* [What you need to do]: Type out all the records word for word. Any pictures are to be left out.

BEGIN Record excerpts

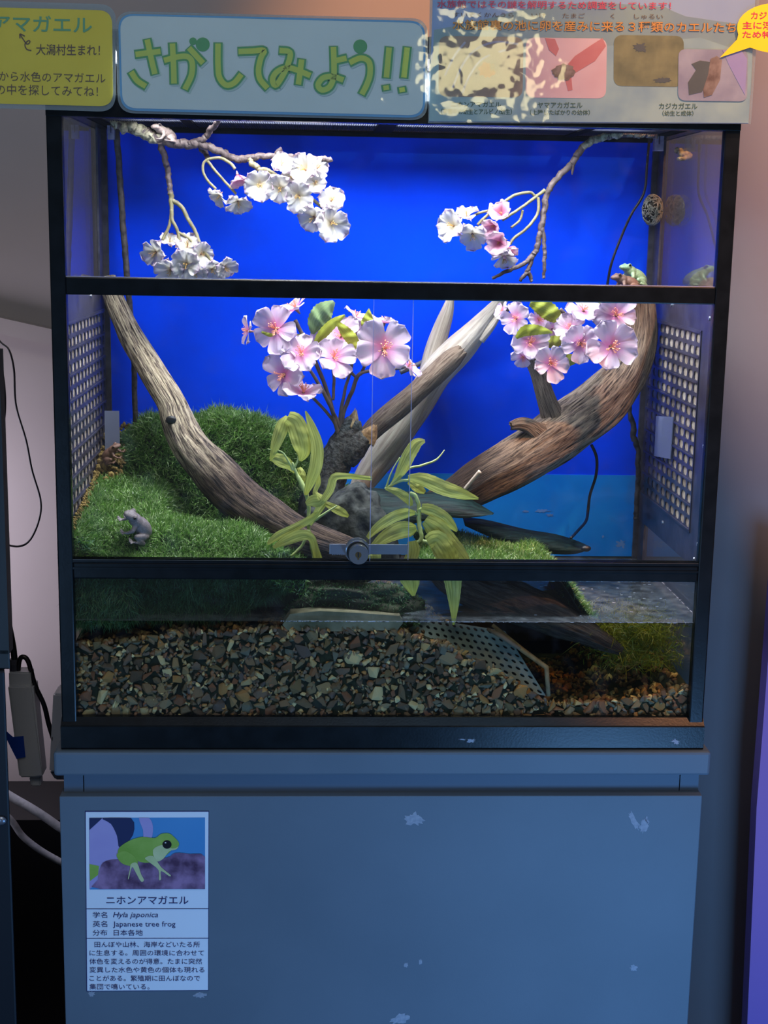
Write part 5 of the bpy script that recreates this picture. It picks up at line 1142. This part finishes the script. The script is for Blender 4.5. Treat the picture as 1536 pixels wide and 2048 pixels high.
strokes('letter_shadow', [[(x+3, y+3) for x, y in L_] for g_ in Z1 for L_ in g_], 9.6, YS-.0007, pbr('letter_shadow_print', S3(176, 200, 190), None), sg)
strokes('letter_outline', [L_ for g_ in Z1 for L_ in g_], 9.4, YS-.0009, M['ink_green'], sg)
for (cx, cy, r_) in ((386, 82.5, 7.5), (405.5, 89, 14), (720.5, 93, 14)): sheet('letter_dot', ellipse(cx, cy, r_, r_), YS-.0009, M['ink_green'], sg)
strokes('letter_fill', [L_ for g_ in Z1 for L_ in g_], 5.6, YS-.0012, M['ink_yellow'], sg)
sheet('laminate_film', rrect((231, 22), (856, 37), (855, 241), (236, 226), 34), YS-.0018, M['film'], sg, th=.0002)
# ---- left yellow sign
sy = thing('sign', 'yellow laminated sign with teal lettering at the upper left corner', 'sign', P(40, 220, -.004))
sheet('laminate_sheet', rrect((-260, -6), (232, 9), (231, 224), (-260, 208), 34), YS+.0008, M['film_edge'], sy, th=.0008)
sheet('card', rrect((-250, 8), (224, 21), (226, 213), (-250, 201), 28), YS, M['card_yellow'], sy)
text('アマガエル', -14, 29, 184, 62, YS-.0005, M['ink_teal'], sy, slope=.022, bold=.012)
text('大潟村生まれ！', 72, 88, 200, 110, YS-.0005, M['ink_brown'], sy, slope=.012, bold=.006)
strokes('drawn_arrow', [[(40, 68), (46, 78), (54, 88), (60, 84), (57, 81), (50, 88), (53, 98), (62, 101)], [(40, 76), (40, 68), (49, 72)]], 1.1, YS-.0005, M['ink_brown'], sy)
text('から水色のアマガエル', -2, 142, 211, 162, YS-.0005, M['ink_brown'], sy, slope=.022)
text('の中を探してみてね！', -8, 168, 196, 189, YS-.0005, M['ink_brown'], sy, slope=.022)
sheet('laminate_film', rrect((-260, -6), (232, 9), (231, 224), (-260, 208), 34), YS-.0012, M['film'], sy, th=.0002)
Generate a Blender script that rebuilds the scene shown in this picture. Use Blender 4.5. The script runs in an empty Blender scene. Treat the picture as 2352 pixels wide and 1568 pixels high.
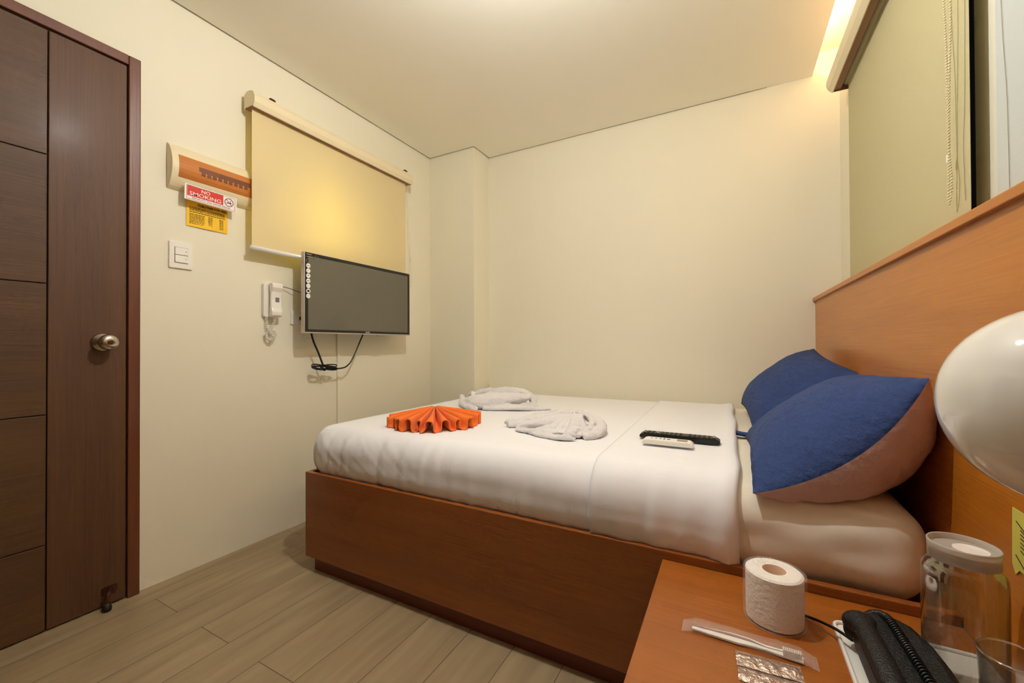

END Record excerpts

* [Task solution]:
Write part 5 of the bpy script that recreates this picture. It picks up at line 1142. This part finishes the script. The script is for Blender 4.5. Treat the picture as 1536 pixels wide and 2048 pixels high.
strokes('letter_shadow', [[(x+3, y+3) for x, y in L_] for g_ in Z1 for L_ in g_], 9.6, YS-.0007, pbr('letter_shadow_print', S3(176, 200, 190), None), sg)
strokes('letter_outline', [L_ for g_ in Z1 for L_ in g_], 9.4, YS-.0009, M['ink_green'], sg)
for (cx, cy, r_) in ((386, 82.5, 7.5), (405.5, 89, 14), (720.5, 93, 14)): sheet('letter_dot', ellipse(cx, cy, r_, r_), YS-.0009, M['ink_green'], sg)
strokes('letter_fill', [L_ for g_ in Z1 for L_ in g_], 5.6, YS-.0012, M['ink_yellow'], sg)
sheet('laminate_film', rrect((231, 22), (856, 37), (855, 241), (236, 226), 34), YS-.0018, M['film'], sg, th=.0002)
# ---- left yellow sign
sy = thing('sign', 'yellow laminated sign with teal lettering at the upper left corner', 'sign', P(40, 220, -.004))
sheet('laminate_sheet', rrect((-260, -6), (232, 9), (231, 224), (-260, 208), 34), YS+.0008, M['film_edge'], sy, th=.0008)
sheet('card', rrect((-250, 8), (224, 21), (226, 213), (-250, 201), 28), YS, M['card_yellow'], sy)
text('アマガエル', -14, 29, 184, 62, YS-.0005, M['ink_teal'], sy, slope=.022, bold=.012)
text('大潟村生まれ！', 72, 88, 200, 110, YS-.0005, M['ink_brown'], sy, slope=.012, bold=.006)
strokes('drawn_arrow', [[(40, 68), (46, 78), (54, 88), (60, 84), (57, 81), (50, 88), (53, 98), (62, 101)], [(40, 76), (40, 68), (49, 72)]], 1.1, YS-.0005, M['ink_brown'], sy)
text('から水色のアマガエル', -2, 142, 211, 162, YS-.0005, M['ink_brown'], sy, slope=.022)
text('の中を探してみてね！', -8, 168, 196, 189, YS-.0005, M['ink_brown'], sy, slope=.022)
sheet('laminate_film', rrect((-260, -6), (232, 9), (231, 224), (-260, 208), 34), YS-.0012, M['film'], sy, th=.0002)
Generate a Blender script that rebuilds the scene shown in this picture. Use Blender 4.5. The script runs in an empty Blender scene. Treat the picture as 2352 pixels wide and 1568 pixels high.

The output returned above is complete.